To which T.B. would reply, “Fifty?! Why, that seat’s no better than what I’ve got now.”

This would cause the price to drop to $40. When it got to $25, we’d buy the thing, install it back into the Caprice, and drive off feeling, well, at least we’d gotten the guy down on the price.

Hearts sinking, we drove back to Brooklyn, to the automotive neighborhood on the southern end of Utica Avenue. Past the Bluebird Diner and Paco’s Tacos, we came to the blocks containing John’s Auto, Bim’s Auto, and Mr. Auto Trim. But none of these establishments could help us. Last stop was nearby on Foster Avenue, at Hammer’s, a cheery wrecking yard with joyous folk art of dead and dying vehicles painted on the yellow exterior.

By now, however, T.B. had changed his focus. The bench-seat quest forsaken for the moment, he now sought to replace the long-busted cover of his left front turn signal. Hammer’s seemed the place for that. Thousands of tail-light and signal covers hanging on hooks festooned the three-story wall inside the wrecker’s iron fence like red and yellow plastic ivy. Suspense filled the summer South Brooklyn air as the Hammer attendant picked through the seemingly endless array.
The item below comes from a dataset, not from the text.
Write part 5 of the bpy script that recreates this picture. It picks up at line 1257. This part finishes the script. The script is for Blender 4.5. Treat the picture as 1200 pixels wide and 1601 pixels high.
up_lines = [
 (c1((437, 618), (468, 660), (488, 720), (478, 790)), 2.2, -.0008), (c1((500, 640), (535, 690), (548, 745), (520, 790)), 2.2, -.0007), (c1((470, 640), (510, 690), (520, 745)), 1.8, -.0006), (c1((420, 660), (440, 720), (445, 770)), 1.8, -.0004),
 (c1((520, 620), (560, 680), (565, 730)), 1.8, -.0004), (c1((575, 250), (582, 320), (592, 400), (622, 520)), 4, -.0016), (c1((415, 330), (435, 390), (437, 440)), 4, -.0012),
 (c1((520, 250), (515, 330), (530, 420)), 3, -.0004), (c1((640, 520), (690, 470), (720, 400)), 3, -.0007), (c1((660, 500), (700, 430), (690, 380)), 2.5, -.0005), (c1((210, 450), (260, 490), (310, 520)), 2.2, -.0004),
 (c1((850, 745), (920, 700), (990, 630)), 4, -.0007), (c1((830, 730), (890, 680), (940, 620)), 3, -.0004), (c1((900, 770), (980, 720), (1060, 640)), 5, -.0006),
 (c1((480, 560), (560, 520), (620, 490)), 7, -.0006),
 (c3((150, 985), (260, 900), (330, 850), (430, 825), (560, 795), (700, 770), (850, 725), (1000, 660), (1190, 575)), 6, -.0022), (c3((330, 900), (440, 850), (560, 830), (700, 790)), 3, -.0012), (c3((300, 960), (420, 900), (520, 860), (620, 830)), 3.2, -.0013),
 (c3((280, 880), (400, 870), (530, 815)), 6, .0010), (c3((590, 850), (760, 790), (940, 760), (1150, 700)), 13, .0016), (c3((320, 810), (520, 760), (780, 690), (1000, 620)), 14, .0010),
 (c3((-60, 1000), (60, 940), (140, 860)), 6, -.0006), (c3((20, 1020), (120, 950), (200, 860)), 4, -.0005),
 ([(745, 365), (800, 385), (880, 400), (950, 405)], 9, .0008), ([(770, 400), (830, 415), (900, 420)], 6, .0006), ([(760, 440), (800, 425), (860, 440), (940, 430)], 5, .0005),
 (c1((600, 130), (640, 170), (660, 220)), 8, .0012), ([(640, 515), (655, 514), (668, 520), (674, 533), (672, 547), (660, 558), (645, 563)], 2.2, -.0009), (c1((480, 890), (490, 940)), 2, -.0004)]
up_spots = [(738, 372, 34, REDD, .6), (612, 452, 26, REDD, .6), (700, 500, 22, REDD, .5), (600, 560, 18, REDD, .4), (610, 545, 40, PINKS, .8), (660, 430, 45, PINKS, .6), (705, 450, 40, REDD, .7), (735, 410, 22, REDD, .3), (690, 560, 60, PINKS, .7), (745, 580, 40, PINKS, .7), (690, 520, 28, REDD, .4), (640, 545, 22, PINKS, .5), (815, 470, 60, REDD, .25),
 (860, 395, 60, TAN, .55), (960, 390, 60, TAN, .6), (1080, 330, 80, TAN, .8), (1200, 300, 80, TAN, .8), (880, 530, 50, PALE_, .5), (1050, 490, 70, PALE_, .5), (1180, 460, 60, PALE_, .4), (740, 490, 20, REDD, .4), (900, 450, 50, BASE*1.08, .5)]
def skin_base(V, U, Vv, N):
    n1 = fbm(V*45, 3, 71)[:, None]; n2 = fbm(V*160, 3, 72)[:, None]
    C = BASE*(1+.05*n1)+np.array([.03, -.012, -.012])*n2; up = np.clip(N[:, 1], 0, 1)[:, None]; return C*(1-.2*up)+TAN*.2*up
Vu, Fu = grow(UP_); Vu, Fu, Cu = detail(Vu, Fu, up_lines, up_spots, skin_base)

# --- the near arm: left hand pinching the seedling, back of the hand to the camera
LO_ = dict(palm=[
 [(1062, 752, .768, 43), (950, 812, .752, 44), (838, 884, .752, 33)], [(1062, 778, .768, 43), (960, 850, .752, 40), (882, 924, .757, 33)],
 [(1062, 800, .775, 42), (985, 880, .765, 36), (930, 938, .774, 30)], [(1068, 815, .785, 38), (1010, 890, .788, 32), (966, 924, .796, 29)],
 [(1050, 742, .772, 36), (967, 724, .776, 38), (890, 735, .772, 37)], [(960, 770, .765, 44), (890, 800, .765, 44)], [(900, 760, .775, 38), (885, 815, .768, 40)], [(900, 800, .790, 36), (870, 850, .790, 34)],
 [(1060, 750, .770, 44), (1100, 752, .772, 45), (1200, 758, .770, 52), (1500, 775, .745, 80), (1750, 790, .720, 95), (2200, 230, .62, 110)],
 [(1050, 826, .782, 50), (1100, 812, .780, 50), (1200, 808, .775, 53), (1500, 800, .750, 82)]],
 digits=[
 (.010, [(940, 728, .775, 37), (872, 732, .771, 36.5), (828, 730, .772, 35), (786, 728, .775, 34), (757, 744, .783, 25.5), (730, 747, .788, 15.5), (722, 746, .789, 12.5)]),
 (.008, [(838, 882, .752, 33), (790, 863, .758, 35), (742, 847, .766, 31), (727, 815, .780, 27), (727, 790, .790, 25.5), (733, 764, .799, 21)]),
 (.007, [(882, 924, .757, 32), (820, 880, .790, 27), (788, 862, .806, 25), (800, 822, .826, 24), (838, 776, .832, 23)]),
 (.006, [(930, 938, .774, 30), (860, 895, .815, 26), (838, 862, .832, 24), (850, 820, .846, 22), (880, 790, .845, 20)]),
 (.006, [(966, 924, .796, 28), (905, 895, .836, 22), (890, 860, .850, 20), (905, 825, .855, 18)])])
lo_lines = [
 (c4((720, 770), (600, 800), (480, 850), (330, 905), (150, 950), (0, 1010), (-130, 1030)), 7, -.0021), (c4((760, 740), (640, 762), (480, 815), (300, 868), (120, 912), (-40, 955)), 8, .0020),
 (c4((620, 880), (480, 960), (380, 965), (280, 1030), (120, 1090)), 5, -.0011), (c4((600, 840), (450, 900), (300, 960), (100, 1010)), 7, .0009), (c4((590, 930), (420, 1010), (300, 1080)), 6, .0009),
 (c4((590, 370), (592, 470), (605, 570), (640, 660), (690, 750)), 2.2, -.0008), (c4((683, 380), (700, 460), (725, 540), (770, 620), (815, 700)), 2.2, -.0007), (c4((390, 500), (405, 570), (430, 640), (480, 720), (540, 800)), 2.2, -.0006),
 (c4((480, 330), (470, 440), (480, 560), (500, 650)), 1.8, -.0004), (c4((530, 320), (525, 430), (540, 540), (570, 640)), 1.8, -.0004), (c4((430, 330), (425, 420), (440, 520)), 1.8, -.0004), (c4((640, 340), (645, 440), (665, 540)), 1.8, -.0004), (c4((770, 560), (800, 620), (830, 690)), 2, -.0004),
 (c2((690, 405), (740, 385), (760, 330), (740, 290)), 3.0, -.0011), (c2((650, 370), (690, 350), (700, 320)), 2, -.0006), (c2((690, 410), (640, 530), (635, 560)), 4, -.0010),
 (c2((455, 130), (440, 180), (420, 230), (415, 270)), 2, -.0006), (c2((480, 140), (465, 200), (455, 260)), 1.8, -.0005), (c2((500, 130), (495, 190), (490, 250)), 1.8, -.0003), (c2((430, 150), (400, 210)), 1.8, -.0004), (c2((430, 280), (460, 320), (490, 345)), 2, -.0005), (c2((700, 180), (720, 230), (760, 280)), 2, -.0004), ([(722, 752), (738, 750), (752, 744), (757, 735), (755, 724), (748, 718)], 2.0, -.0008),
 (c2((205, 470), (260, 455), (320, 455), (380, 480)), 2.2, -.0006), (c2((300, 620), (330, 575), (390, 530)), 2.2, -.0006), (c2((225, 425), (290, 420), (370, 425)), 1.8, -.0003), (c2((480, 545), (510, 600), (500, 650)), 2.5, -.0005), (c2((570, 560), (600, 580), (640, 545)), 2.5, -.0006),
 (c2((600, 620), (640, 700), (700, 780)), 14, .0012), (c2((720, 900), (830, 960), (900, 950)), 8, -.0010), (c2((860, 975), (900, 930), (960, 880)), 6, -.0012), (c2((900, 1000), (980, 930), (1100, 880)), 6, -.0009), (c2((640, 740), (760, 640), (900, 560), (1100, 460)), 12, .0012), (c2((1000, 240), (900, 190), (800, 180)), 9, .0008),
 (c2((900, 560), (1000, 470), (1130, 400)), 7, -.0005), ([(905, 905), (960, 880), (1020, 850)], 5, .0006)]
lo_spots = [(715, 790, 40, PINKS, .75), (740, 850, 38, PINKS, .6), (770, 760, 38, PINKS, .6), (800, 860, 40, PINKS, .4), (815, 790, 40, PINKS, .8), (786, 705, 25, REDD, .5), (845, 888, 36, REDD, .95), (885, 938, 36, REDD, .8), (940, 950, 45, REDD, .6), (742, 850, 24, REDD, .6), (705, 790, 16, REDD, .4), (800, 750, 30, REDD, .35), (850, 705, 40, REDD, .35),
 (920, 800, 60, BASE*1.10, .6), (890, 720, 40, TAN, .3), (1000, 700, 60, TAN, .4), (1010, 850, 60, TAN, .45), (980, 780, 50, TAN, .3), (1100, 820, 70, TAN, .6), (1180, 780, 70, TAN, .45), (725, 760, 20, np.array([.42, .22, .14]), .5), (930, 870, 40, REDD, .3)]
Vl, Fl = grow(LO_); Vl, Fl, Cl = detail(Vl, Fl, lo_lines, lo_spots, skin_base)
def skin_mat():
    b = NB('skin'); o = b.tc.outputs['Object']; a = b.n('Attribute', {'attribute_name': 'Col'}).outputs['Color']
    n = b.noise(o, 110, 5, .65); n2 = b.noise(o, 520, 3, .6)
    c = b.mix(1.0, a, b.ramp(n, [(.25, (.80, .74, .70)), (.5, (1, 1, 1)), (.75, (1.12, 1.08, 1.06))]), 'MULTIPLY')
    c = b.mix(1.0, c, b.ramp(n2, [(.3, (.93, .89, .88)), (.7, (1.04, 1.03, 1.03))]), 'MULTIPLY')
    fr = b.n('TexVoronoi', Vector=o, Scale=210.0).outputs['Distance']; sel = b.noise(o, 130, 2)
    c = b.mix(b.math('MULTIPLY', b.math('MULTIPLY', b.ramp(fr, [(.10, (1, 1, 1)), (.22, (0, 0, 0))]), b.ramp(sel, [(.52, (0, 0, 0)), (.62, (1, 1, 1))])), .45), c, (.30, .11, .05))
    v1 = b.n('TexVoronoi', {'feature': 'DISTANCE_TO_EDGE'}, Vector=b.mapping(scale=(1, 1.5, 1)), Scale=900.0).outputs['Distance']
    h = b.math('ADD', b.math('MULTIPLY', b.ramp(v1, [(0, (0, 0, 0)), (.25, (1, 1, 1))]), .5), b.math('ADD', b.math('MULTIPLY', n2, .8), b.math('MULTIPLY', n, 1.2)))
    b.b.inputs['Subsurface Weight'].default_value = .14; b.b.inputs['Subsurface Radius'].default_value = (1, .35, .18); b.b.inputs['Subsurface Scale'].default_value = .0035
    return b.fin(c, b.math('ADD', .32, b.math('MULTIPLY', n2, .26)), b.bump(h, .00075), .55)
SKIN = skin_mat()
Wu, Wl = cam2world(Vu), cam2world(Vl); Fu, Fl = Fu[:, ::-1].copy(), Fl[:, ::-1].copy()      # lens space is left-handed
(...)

“I have ‘80,” the Hammer guy, a Russian gentleman in a Banlon shirt and gold chains, said with an accent fresh from the steppes. “Best I can do. Can you use ‘80?” T.B. could not. For reasons known only to the Detroit brain trust, GM had seen fit to change the front-turning-light setup between the ‘79 and ‘80 model years.

“Guess not,” T.B. said, slowly sinking back onto the bumpy springs of his unreplaced bench seat.

Then, as if we didn’t already know, the Russian leaned in the window and said, “Take it from me. What you look for is not a part. It is an antique. Try a museum.”